WRITTEN EXERCISE: Retype everything from the line that contains "Reconstruct this image" down to the line that contains "from mathutils import Vector, Matrix, noise", inclusive, without altering or adding anything.

***** RECORDS PROVIDED

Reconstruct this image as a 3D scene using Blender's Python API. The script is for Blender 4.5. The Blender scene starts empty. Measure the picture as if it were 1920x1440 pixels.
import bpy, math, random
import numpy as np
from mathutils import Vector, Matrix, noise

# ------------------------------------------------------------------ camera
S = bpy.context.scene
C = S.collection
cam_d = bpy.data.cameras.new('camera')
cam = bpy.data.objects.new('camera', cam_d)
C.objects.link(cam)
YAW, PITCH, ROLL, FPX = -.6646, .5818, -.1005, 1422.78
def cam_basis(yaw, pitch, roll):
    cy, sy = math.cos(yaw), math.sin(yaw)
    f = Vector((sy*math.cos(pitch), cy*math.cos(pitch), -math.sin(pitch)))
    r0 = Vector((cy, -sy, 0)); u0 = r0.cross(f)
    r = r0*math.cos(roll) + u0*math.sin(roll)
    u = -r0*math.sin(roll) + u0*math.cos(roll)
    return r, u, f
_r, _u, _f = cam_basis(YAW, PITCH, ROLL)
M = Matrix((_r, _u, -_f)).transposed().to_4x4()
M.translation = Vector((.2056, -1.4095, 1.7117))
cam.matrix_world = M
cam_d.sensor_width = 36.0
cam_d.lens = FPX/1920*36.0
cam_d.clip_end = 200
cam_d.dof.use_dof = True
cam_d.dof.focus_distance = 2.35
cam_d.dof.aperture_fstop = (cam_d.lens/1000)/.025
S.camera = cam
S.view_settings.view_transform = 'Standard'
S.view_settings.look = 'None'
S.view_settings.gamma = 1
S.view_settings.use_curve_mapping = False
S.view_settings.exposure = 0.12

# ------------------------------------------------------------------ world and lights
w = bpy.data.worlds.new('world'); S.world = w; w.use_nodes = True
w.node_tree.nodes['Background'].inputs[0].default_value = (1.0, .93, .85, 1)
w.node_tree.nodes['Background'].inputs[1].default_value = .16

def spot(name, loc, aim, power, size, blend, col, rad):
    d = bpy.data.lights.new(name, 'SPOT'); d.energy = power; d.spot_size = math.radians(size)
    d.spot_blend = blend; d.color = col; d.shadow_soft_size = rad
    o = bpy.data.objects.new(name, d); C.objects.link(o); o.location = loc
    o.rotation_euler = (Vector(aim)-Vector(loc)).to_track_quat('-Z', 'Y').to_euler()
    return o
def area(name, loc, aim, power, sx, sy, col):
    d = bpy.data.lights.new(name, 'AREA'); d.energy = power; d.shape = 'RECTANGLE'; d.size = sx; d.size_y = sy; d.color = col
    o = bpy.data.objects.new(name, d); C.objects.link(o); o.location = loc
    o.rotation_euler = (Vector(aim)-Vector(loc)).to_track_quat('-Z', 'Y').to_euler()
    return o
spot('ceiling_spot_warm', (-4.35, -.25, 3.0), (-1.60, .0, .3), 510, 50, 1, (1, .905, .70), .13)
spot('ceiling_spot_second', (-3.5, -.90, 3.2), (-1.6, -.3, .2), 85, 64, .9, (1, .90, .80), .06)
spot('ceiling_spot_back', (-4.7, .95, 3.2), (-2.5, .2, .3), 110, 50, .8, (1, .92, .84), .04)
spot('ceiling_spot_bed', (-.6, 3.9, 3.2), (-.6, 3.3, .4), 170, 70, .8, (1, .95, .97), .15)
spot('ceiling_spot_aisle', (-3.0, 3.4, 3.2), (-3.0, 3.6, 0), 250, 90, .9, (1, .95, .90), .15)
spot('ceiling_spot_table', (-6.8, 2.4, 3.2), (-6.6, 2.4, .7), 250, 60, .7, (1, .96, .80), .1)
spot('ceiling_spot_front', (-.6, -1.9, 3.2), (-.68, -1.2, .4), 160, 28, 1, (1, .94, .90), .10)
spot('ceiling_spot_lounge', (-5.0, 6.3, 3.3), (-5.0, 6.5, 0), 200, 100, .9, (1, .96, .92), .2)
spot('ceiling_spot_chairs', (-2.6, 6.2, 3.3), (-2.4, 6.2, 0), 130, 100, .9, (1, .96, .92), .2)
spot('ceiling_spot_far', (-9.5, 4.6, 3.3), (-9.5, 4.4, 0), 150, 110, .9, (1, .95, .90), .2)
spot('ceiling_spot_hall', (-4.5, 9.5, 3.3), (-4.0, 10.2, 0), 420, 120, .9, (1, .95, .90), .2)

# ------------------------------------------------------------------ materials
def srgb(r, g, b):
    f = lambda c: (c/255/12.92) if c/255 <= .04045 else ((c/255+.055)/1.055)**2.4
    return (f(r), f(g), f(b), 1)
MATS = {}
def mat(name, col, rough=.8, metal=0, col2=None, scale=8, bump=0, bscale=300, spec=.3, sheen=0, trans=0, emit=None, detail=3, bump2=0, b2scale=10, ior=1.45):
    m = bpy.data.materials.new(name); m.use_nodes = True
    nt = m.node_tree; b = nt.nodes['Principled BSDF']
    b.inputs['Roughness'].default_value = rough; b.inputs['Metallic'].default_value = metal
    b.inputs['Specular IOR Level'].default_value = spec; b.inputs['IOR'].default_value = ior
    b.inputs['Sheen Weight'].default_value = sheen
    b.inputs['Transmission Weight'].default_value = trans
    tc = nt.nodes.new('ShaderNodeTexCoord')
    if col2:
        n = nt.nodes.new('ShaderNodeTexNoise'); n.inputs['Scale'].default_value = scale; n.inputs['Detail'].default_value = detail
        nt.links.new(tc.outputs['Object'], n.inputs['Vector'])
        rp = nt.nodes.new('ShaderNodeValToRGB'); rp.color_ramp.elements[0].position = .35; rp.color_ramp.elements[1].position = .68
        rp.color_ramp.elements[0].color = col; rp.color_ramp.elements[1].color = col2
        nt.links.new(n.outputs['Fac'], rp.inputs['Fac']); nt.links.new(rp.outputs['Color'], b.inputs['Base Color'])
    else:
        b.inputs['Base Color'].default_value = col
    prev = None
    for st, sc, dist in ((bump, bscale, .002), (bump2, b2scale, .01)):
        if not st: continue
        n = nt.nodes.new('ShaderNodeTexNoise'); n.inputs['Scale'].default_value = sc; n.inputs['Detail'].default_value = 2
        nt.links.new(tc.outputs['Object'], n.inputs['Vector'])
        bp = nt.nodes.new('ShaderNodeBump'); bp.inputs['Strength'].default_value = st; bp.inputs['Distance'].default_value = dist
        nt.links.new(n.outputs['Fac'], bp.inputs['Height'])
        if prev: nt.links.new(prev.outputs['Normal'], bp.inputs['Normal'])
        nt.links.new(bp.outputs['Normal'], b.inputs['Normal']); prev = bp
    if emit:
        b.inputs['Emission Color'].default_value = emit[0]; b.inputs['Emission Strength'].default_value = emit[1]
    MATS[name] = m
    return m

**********
***** RECORDS PROVIDED

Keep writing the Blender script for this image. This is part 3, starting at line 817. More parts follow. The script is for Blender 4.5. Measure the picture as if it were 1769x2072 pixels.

**********
***** RECORDS PROVIDED

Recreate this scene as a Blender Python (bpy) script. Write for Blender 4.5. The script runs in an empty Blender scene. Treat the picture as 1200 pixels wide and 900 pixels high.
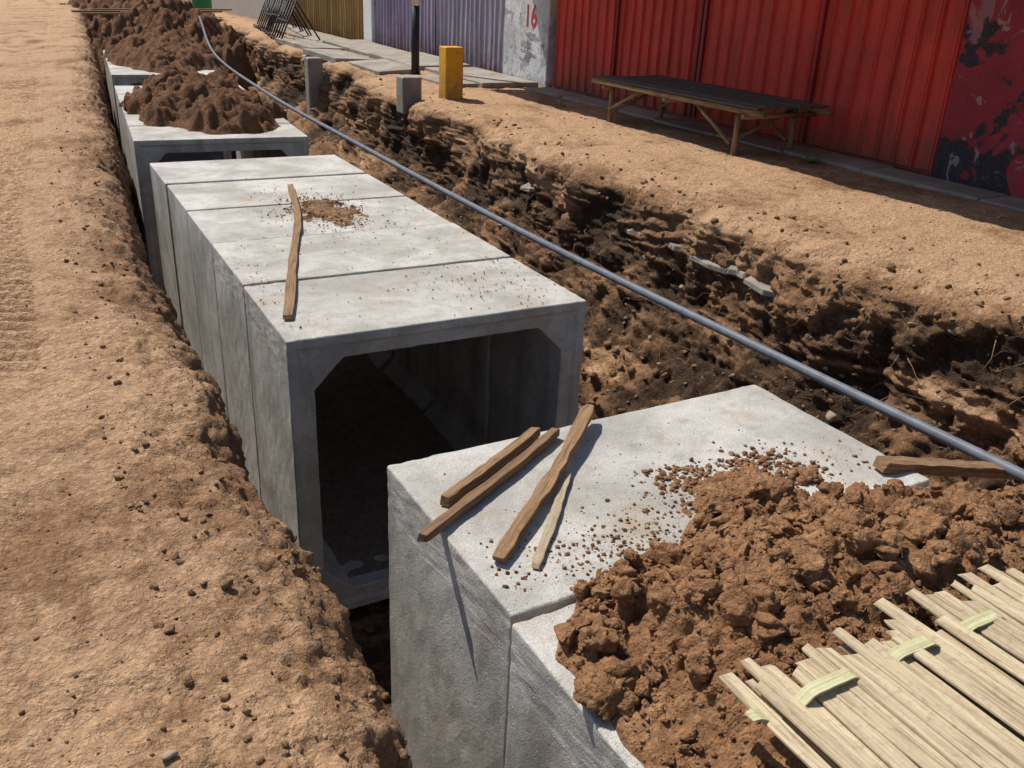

**********

RESULT OF THE EXERCISE:
Reconstruct this image as a 3D scene using Blender's Python API. The script is for Blender 4.5. The Blender scene starts empty. Measure the picture as if it were 1920x1440 pixels.
import bpy, math, random
import numpy as np
from mathutils import Vector, Matrix, noise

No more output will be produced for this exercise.